The Defence Acquisition Council of India has sanctioned the Collaborative Long Range Target Saturation/Destruction (CLRTS/D) programme, an advanced indigenous autonomous swarm-drone system designed for precision deep-strike and base-disruption operations. This decision represents a significant advancement in India's efforts to introduce long-range, AI-enhanced unmanned capabilities as part of its domestic defence modernisation initiatives.

The CLRTS/D system is planned as a decentralised, robust swarm architecture capable of functioning in dense electronic-warfare environments with a range of approximately 1,100 km. The swarm units will be equipped with a variety of specialised warheads and sensor packages, with around 80% focused on high-speed top-attack, shelter penetration, and infrastructure disruption, while the remaining 20% will be dedicated to distributed intelligence, using DSMAC sensors, secure data links, and onboard AI for collective decision-making and target selection.

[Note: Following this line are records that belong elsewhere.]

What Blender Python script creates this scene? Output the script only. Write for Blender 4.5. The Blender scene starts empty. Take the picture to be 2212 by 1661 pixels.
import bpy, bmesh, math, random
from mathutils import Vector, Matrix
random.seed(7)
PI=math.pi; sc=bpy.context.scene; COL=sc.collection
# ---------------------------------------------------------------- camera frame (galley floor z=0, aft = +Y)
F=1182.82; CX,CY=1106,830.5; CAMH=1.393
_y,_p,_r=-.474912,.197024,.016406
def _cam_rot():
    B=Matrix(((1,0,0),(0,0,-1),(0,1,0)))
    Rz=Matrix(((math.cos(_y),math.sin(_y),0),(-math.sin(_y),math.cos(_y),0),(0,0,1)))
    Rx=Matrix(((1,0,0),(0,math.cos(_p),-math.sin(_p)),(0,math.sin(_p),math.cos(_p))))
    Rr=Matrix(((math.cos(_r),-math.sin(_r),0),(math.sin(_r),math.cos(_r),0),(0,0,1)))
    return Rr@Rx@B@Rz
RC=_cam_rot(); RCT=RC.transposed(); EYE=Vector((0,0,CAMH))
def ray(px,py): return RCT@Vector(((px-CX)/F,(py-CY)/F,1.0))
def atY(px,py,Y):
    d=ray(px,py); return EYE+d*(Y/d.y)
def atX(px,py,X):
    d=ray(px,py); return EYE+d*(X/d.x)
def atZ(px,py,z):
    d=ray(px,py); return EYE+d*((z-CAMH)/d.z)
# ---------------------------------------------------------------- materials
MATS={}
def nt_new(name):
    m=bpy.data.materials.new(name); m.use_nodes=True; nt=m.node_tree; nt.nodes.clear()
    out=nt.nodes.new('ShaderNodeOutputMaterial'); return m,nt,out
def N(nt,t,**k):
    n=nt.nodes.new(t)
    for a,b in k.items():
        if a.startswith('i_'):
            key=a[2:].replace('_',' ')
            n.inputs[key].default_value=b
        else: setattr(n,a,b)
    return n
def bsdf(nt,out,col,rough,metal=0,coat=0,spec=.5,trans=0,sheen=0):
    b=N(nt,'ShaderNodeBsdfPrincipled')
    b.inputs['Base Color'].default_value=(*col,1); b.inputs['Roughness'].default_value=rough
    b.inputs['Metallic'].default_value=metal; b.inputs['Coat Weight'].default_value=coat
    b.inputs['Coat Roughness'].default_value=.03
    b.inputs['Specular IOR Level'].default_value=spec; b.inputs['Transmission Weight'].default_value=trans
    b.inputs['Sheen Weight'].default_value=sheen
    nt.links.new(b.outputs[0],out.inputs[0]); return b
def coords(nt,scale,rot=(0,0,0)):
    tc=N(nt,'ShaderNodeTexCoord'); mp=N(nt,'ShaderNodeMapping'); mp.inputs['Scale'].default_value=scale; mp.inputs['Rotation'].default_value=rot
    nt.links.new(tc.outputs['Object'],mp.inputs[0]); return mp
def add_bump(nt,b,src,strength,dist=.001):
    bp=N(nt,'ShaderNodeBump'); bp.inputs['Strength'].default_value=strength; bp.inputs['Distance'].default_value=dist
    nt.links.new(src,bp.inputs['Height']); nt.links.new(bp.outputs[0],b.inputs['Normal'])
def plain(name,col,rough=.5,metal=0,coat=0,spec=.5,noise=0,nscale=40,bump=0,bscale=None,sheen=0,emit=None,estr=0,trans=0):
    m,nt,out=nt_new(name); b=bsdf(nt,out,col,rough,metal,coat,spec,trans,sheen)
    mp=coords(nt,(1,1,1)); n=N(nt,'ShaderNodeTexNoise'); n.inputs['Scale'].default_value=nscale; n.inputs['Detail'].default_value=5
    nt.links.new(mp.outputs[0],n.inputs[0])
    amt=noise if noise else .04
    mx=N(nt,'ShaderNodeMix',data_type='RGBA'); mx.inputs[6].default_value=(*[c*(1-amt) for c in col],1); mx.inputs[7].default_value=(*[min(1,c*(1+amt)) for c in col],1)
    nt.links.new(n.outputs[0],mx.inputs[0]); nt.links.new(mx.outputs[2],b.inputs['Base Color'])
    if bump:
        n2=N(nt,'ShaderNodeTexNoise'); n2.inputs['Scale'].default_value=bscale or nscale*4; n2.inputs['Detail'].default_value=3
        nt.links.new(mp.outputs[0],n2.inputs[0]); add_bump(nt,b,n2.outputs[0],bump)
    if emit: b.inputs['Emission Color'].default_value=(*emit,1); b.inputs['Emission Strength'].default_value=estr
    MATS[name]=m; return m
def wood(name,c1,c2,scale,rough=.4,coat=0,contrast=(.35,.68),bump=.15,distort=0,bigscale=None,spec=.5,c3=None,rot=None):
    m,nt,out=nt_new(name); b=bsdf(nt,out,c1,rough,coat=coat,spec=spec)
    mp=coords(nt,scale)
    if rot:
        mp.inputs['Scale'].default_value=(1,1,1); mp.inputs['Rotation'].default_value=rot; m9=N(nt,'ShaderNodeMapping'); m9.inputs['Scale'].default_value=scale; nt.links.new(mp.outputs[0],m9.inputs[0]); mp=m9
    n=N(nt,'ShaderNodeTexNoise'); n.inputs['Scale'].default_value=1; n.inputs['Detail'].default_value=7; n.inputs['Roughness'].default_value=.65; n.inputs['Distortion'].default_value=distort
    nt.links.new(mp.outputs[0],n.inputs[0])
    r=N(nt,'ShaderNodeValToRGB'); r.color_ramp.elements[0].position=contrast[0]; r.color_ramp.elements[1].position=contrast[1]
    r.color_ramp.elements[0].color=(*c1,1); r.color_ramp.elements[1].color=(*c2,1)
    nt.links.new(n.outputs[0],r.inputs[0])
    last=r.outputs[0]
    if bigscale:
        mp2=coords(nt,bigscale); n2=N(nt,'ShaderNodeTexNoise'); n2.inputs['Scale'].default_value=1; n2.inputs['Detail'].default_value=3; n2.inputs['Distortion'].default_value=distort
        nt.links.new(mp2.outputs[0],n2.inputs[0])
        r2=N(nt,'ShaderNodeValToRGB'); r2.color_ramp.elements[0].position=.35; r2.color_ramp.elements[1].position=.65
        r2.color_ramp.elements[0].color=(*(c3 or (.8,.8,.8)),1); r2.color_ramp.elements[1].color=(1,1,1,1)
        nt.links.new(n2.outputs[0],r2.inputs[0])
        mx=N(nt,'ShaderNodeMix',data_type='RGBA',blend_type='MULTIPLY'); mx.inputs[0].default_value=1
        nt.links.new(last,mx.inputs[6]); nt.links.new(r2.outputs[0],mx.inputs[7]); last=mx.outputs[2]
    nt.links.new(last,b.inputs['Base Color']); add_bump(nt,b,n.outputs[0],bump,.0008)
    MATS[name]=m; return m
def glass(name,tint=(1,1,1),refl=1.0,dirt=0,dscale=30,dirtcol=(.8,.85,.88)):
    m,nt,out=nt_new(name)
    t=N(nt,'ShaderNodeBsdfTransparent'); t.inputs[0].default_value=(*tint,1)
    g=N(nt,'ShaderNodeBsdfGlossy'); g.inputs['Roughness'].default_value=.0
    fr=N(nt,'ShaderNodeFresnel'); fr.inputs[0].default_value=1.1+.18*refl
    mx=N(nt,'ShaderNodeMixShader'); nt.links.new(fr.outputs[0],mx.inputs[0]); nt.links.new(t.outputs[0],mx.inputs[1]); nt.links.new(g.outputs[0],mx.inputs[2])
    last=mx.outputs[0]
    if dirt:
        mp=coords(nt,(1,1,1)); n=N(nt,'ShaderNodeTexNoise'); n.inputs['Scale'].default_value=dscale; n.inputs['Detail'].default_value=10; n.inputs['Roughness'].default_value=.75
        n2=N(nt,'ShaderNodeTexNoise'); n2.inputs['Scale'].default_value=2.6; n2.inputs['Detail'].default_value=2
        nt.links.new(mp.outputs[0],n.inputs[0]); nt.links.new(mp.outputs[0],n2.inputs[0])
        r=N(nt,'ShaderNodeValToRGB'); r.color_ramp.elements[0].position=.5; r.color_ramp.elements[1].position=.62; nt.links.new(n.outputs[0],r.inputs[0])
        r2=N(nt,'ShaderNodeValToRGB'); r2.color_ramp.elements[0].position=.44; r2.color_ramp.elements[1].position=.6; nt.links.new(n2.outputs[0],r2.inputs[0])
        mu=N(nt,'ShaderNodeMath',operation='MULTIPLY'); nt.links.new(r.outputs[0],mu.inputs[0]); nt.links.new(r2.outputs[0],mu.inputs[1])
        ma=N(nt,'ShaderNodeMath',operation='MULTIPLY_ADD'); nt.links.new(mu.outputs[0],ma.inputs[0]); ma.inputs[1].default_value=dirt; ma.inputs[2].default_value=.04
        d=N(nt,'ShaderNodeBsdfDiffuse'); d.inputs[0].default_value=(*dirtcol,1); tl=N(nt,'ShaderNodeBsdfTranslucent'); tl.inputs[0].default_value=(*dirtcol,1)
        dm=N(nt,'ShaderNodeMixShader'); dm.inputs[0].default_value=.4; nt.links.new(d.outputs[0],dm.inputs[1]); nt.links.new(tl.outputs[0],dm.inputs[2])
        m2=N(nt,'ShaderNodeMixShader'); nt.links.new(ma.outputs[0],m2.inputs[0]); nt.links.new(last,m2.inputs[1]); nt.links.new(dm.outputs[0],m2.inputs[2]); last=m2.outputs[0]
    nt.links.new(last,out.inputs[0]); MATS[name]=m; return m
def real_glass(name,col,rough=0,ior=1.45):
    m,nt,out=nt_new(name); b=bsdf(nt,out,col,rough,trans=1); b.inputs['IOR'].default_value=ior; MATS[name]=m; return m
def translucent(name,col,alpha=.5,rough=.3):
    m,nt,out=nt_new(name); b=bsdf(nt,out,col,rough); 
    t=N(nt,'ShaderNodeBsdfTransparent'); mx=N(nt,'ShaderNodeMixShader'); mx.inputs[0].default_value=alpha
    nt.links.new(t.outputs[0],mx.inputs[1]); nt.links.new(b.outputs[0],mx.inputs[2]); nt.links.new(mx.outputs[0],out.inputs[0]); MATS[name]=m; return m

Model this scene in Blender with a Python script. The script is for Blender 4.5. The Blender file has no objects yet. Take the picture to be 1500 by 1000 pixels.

The system is designed to reorganise autonomously, dynamically prioritise targets, and continue missions even with degraded communications or attrition. Each drone will function both as an individual unit and a network node, sharing telemetry, target classification, and mission status to facilitate adaptive regrouping and post-strike battle assessment. Navigation will integrate INS/GPS/IRNSS and DSMAC scene-matching to operate in GPS-denied areas, with encrypted line-of-sight and BLOS links supporting coordinated operations. The propulsion system is anticipated to use indigenously developed mini-turbojet or electric-hybrid engines to balance range and agility.

CLRTS/D is engineered for strategic saturation strikes, with primary missions aimed at neutralising enemy airbases, radar networks, power infrastructure, and hardened shelters, thereby reducing an opponent’s capacity for sustained air operations. Defence planners suggest that the system could transform India's precision deep-strike doctrine by integrating autonomy, distributed AI, and long-endurance unmanned effects.

The Aeronautical Development Establishment (ADE) of DRDO is expected to lead the development in collaboration with HAL’s tactical UAV divisions and BEL for secure data link and EW systems. Numerous private companies, including TASL, Paras Defence, NewSpace Research & Technologies, and others, are likely to contribute AI cores, propulsion subsystems, and composite airframes under the Make in India initiative. Comprehensive testing and EW validation are planned at facilities like the Chitradurga Aeronautical Test Range, with phased flight demonstrations expected before the system's induction.

Officials highlight that the CLRTS/D will be developed under stringent oversight, with secure command-and-control protocols and safeguards to ensure adherence to national policy and international commitments. Given the system’s autonomy and destructive potential, its operational deployment and any future export will be subject to multiple layers of approval and control measures.